Lei ha parlato di struttura privatistica, ma senza rinunciare, immaginiamo, ai privilegi riconosciuti alle istituzioni pubbliche, per esempio la possibilità di fruizione della legge 512.
[GF] La 512 meriterebbe un discorso a sé: la proprietà dell’immobile rimane alla Regione e c’è una garanzia ed una presenza degli enti pubblici, Regione, Provincia e Comune molto forte. L’ente è privato dal punto di vista delle possibilità operative, ma si riferisce ad un interesse pubblico e collettivo, è un «servizio». Per utilizzare le leggi della defiscalizzazione, dopo la fase attuale, arriveremo al regolamento. Per come oggi è congegnata la 512, è più facile fare i restauri degli edifici che non acquisizione di opere o finanziamenti. Ho però dei buoni segnali: proprio per questa caratteristica che deve avere il museo, enti privati possono benissimo acquistare delle opere e lasciarle in deposito presso il castello.

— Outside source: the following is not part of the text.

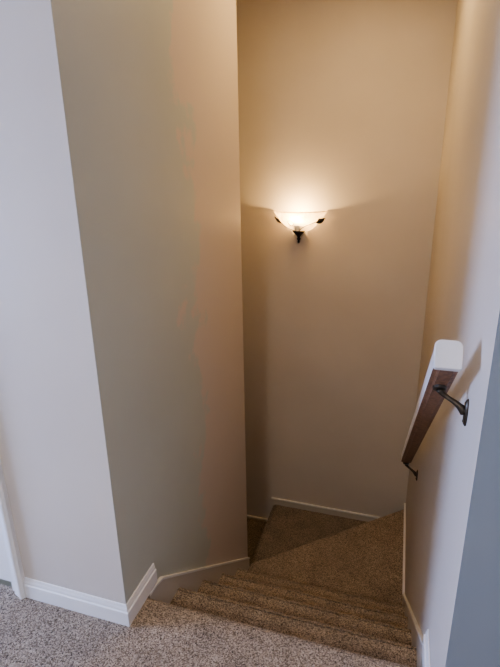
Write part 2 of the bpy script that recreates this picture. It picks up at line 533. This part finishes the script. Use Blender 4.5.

Le elezioni amministrative di maggio potranno influire nel proseguimento del progetto?
[GF] Non credo, data anche la figura del direttore non si potrà sottoporre alle piccole beghe o alle grandi battaglie politiche locali. Tutto si può pensare in un’operazione come quella di Rivoli, fuorché sia l’emanazione ideologica di una maggioranza. È importante avere delle adesioni da parte privata subito.